Apart from the achievement of reaching a notable summit the explorer who undertakes a walk or scramble along this ridge is rewarded by both a real adrenaline rush (particularly if you stick to the ridge itself) and breath taking scenery. Undoubtedly the scenery is among the best in the English Lake District. Furthermore  the logical starting points for the ascent are on or  close to Ullswater lake on the banks of which  Wordsworth “wandered lonely as a cloud” and came across his “host, of golden daffodils”.

The route links the summit ridge of Birkhouse Moor to Helvellyn’s summit by what transitions into a distinctive sharp arête. The path followed can be adjusted to the experience and nerve of the participant with a choice between a more exposed route right along the ridge (which will involve the use of the hands from time to time) or a more gentle footpath just off the ridge.  The views to the left of the ridge are magnificent, the view to the right, down to Red Tarn is best described as highly photogenic and the view along the ridge from Helvellyn is magnificent too. 

Striding Edge begins at a place affectionately known as the Hole-in-the-Wall and then stretches for over 1.5 km (0.9 mi) to the Helvellyn summit plateau. This starting point is accessible from both Patterdale and Glennridding. Lots of information is available on-line on for the route to this point and the path is well marked and very well trodden. Hole-in-the-Wall used to be a prominent gap in the stone wall on the top of the ridge where a gate was missing and it was a visible point  to aim for which could be seen a long way from the ridge giving the walker a boost on the ascent as it got ever closer. However the gap has now been filled in and a, much less distinctive, stile now crosses the wall.

From this point the start of the Striding Edge ridge is quite broad and rounded and has a  path running along the right-hand side. This changes at the highest point on the ridge (2,831 ft) where a narrow path continues close to the top of the ridge, which itself becomes much narrower. However the experienced and brave will often follow the very top of the arête , a great experience in summer conditions (unless it is windy).

The path on the right-hand side continues until near the end of the ridge where it crosses  to the left-hand side. Those who continue on the top of the ridge are forced to descend a short gully (known as The Chimney) down from the end of the ridge  (which can be quite an awkward climb if wet) to join (or re-join) the path.

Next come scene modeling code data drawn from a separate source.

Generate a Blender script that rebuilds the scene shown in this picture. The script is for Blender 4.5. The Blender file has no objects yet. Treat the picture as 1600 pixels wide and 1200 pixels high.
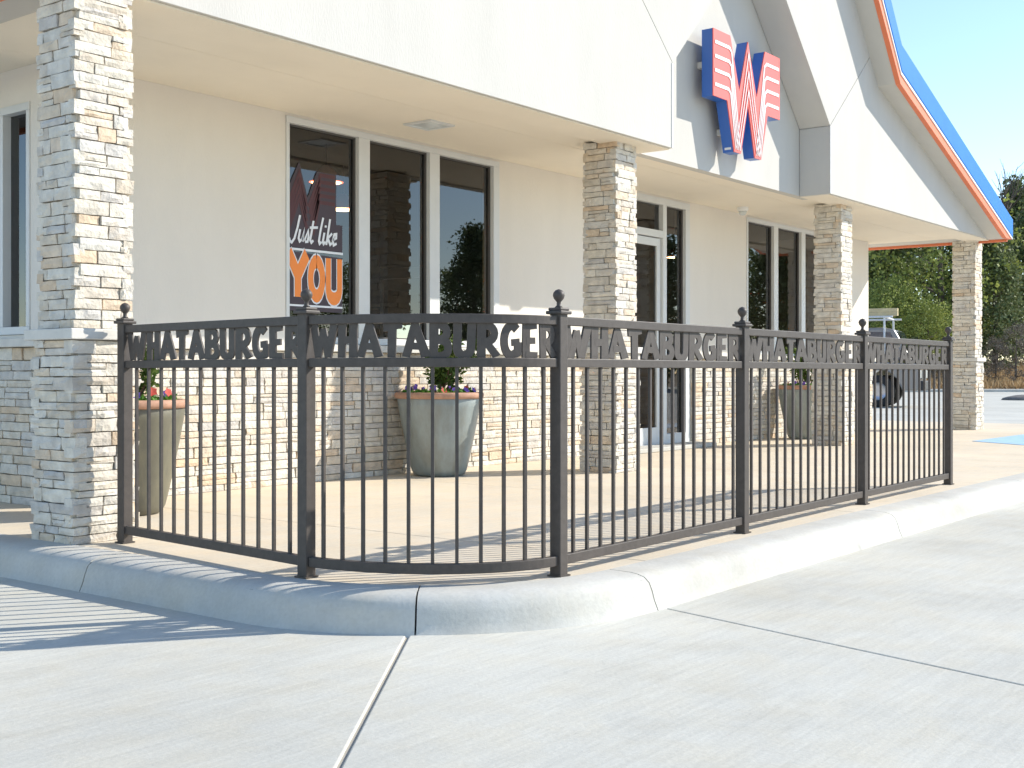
import bpy, bmesh, math, random
from mathutils import Vector, Matrix
R = math.radians
random.seed(7)
scene = bpy.context.scene
COL = scene.collection

# ------------------------------------------------------------------ camera
THETA = math.atan((2270 - 800) / 1900.0)
CS, SN = math.cos(THETA), math.sin(THETA)
cam_d = bpy.data.cameras.new('camera')
cam = bpy.data.objects.new('camera', cam_d); COL.objects.link(cam)
cam_d.sensor_width = 36.0
cam_d.lens = 36.0 * 1900 / 1600
cam_d.shift_y = -18 / 1600.0
cam_d.clip_start = 0.05
cam_d.clip_end = 3000
cam.location = (0, 0, 0.87)
# heading: forward = (CS, SN)
scene.camera = cam
cam.rotation_euler = (R(90), 0, math.atan2(SN, CS) - R(90))

# ------------------------------------------------------------------ world, sun, exposure
SUN_DIR = Vector((0.814, -0.581, 0.613 * 1.0)).normalized()      # towards the sun
sun_el = math.asin(SUN_DIR.z)
world = bpy.data.worlds.new('World'); scene.world = world; world.use_nodes = True
nt = world.node_tree
bg = nt.nodes['Background']
sky = nt.nodes.new('ShaderNodeTexSky')
sky.sky_type = 'NISHITA'
sky.sun_disc = False
sky.sun_elevation = sun_el
sky.sun_rotation = math.atan2(SUN_DIR.x, SUN_DIR.y)
sky.altitude = 150
sky.air_density = 1.0
sky.dust_density = 0.1
sky.ozone_density = 1.6
nt.links.new(sky.outputs[0], bg.inputs[0])
bg.inputs[1].default_value = 0.112
sl = bpy.data.lights.new('sun', 'SUN'); sl.energy = 3.0; sl.angle = R(0.55); sl.color = (1.0, 0.94, 0.84)
sun = bpy.data.objects.new('sun', sl); COL.objects.link(sun)
sun.rotation_euler = (-SUN_DIR).to_track_quat('-Z', 'Y').to_euler()
sun.location = (20, -15, 20)
scene.view_settings.view_transform = 'Standard'
scene.view_settings.look = 'None'
scene.view_settings.gamma = 1.0
scene.view_settings.use_curve_mapping = False
scene.view_settings.exposure = 1.12
scene.render.engine = 'CYCLES'
try:
    scene.cycles.max_bounces = 7
    scene.cycles.diffuse_bounces = 4
    scene.cycles.transparent_max_bounces = 8
except Exception:
    pass

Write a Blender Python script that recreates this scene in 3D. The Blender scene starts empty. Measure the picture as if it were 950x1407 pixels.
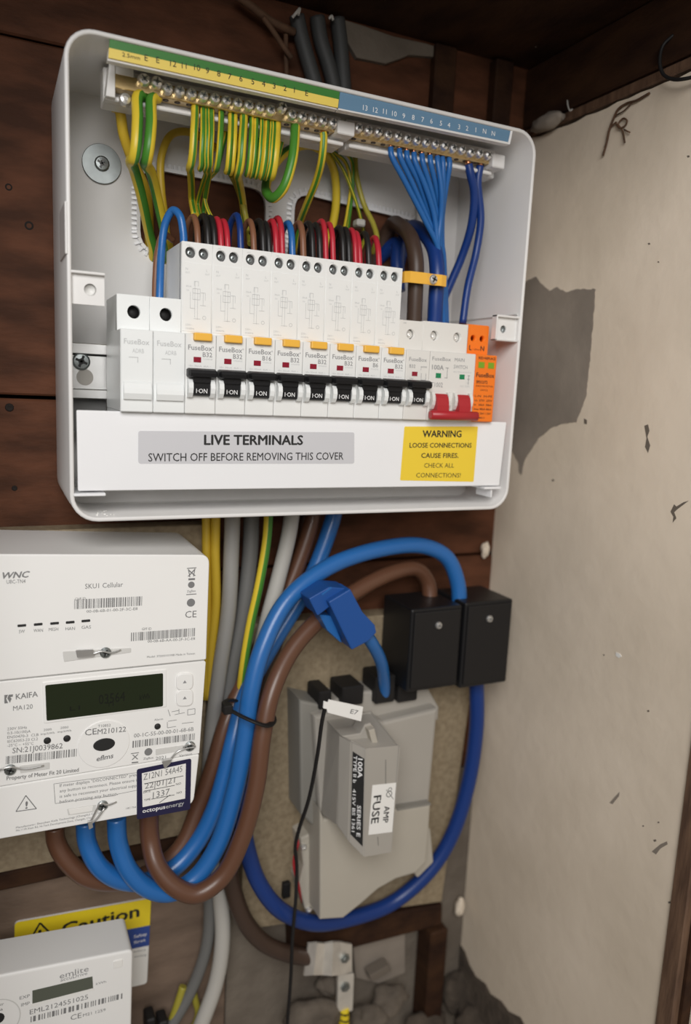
import bpy, bmesh, math, random
from mathutils import Vector, Matrix, noise
R_ = random.Random(7)
S = bpy.context.scene
COL = S.collection
# ------------------------------------------------------------------ camera
# millimetres: X right, Y into the back wall (wall face y=0), Z up; camera 523 mm in front of the wall
Z0 = 1500.0
CAMY = -523.0
FPX = 1037.58
RC = ((0.90567585, -0.02711726, 0.42310272), (-0.42147939, -0.16561645, 0.89158641), (0.04589539, -0.98581735, -0.16142419))
cam_d = bpy.data.cameras.new('camera'); cam = bpy.data.objects.new('camera', cam_d); COL.objects.link(cam)
cam_d.sensor_fit = 'HORIZONTAL'; cam_d.sensor_width = 36.0; cam_d.lens = FPX*36/950
cam_d.clip_start = 0.02; cam_d.clip_end = 50
mw = Matrix.Identity(4)
for r in range(3):
    mw[r][0] = RC[r][0]; mw[r][1] = -RC[r][1]; mw[r][2] = -RC[r][2]
mw[0][3] = 0; mw[1][3] = CAMY*.001; mw[2][3] = Z0*.001
cam.matrix_world = mw
cam_d.dof.use_dof = True; cam_d.dof.focus_distance = 0.45; cam_d.dof.aperture_fstop = 6.5
S.camera = cam
# ------------------------------------------------------------------ world, light, exposure
w = bpy.data.worlds.new('world'); S.world = w; w.use_nodes = True
bg = w.node_tree.nodes['Background']; bg.inputs[0].default_value = (1.0, .90, .78, 1); bg.inputs[1].default_value = .20
def area(name, loc, target, size, power, color):
    d = bpy.data.lights.new(name, 'AREA'); d.shape = 'DISK'; d.size = size; d.energy = power; d.color = color
    o = bpy.data.objects.new(name, d); COL.objects.link(o); o.location = loc
    o.rotation_euler = (Vector(target)-Vector(loc)).to_track_quat('-Z', 'Y').to_euler()
    return o
area('room_daylight', (-.22, -1.05, 1.93), (.16, 0, 1.36), .7, 11.5, (1.0, .985, .97))
S.view_settings.view_transform = 'Standard'; S.view_settings.look = 'None'
S.view_settings.exposure = 0.07; S.view_settings.gamma = 1.0
S.view_settings.use_curve_mapping = False
# ------------------------------------------------------------------ helpers
def at(px, py, Y):
    """point of the place seen at a photo pixel when it lies Y mm from the back wall"""
    a, b, c = px-475.0, py-703.5, FPX
    v = [RC[i][0]*a+RC[i][1]*b+RC[i][2]*c for i in range(3)]
    t = (Y-CAMY)/v[1]
    return Vector((v[0]*t, Y, v[2]*t))
def onX(px, py, X):
    a, b, c = px-475.0, py-703.5, FPX
    v = [RC[i][0]*a+RC[i][1]*b+RC[i][2]*c for i in range(3)]
    t = X/v[0]
    return Vector((X, v[1]*t+CAMY, v[2]*t))
def ats(pts, Y): return [at(x, y, Y) for x, y in pts]
MATS = {}
def mat(name, col, rough=.45, metal=0., var=.0, scale=60., bump=0., bscale=None, dark=None, coat=0., stretch=None, spec=.5, detail=6, mixr=(.35, .65)):
    if name in MATS: return MATS[name]
    m = bpy.data.materials.new(name); m.use_nodes = True; nt = m.node_tree; N = nt.nodes; L = nt.links
    b = N['Principled BSDF']; b.inputs['Roughness'].default_value = rough; b.inputs['Metallic'].default_value = metal
    b.inputs['Specular IOR Level'].default_value = spec
    if coat: b.inputs['Coat Weight'].default_value = coat; b.inputs['Coat Roughness'].default_value = .15
    c = (*col, 1)
    tc = N.new('ShaderNodeTexCoord'); mp = N.new('ShaderNodeMapping'); L.new(tc.outputs['Object'], mp.inputs[0])
    if stretch: mp.inputs['Scale'].default_value = stretch
    if var or dark:
        n = N.new('ShaderNodeTexNoise'); n.inputs['Scale'].default_value = scale; n.inputs['Detail'].default_value = detail
        L.new(mp.outputs[0], n.inputs['Vector'])
        rp = N.new('ShaderNodeValToRGB'); rp.color_ramp.elements[0].position = mixr[0]; rp.color_ramp.elements[1].position = mixr[1]
        d = dark if dark else tuple(x*(1-var) for x in col)
        rp.color_ramp.elements[0].color = (*d, 1); rp.color_ramp.elements[1].color = c
        L.new(n.outputs['Fac'], rp.inputs[0]); L.new(rp.outputs[0], b.inputs['Base Color'])
    else: b.inputs['Base Color'].default_value = c
    if bump:
        n2 = N.new('ShaderNodeTexNoise'); n2.inputs['Scale'].default_value = bscale or scale*3; n2.inputs['Detail'].default_value = 5
        L.new(mp.outputs[0], n2.inputs['Vector'])
        bp = N.new('ShaderNodeBump'); bp.inputs['Strength'].default_value = bump; bp.inputs['Distance'].default_value = .0015
        L.new(n2.outputs['Fac'], bp.inputs['Height']); L.new(bp.outputs[0], b.inputs['Normal'])
    MATS[name] = m; return m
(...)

At this point the ridge connects with Helvellyn proper. Reaching the summit requires a steep walk or scramble up about 260 ft of rough and rocky terrain and then a 200 yard  relatively easy walk to the summit. At the summit is the usual stone cairn, a triangulation pillar  and  nearby a cross shaped wall structure whichwas, presumably, originally  for sheep to shelter in during bad weather but is commonly occupied by walkers trying to get out of the wind to eat their sandwiches.

It is possible (and very popular) to descend from the summit of Helvellyn via Swirral Edge, a great walk in its own right.

Know Before You Go

The ascent from the valley will take about 6 hours. The descent via Swirral Edge is a lot quicker.

In summer, if you take care, Striding Edge is relatively safe (unless it is really windy) but under winter conditions it is a serious undertaking and deaths have occurred here. In winter the climb from Striding Edge up to the summit plateau can often require negotiating steep icy ground. There is also often an overhanging snow cornice on the ridge. In winter you really need an ice axe and crampons and sometimes an experienced guide.

At weekends in summer the number of people on the route can make it feel like something of a procession and one can only wonder at the choice of clothing and footwear that some tourists choose to do the ascent in. Please do not be that person.

Both Glenridding and Patterdale have a range of accommodation ranging from youth hostels to hotels and Glennridding is the home of the steamer service if you would like a cruise on Ullswater lake too.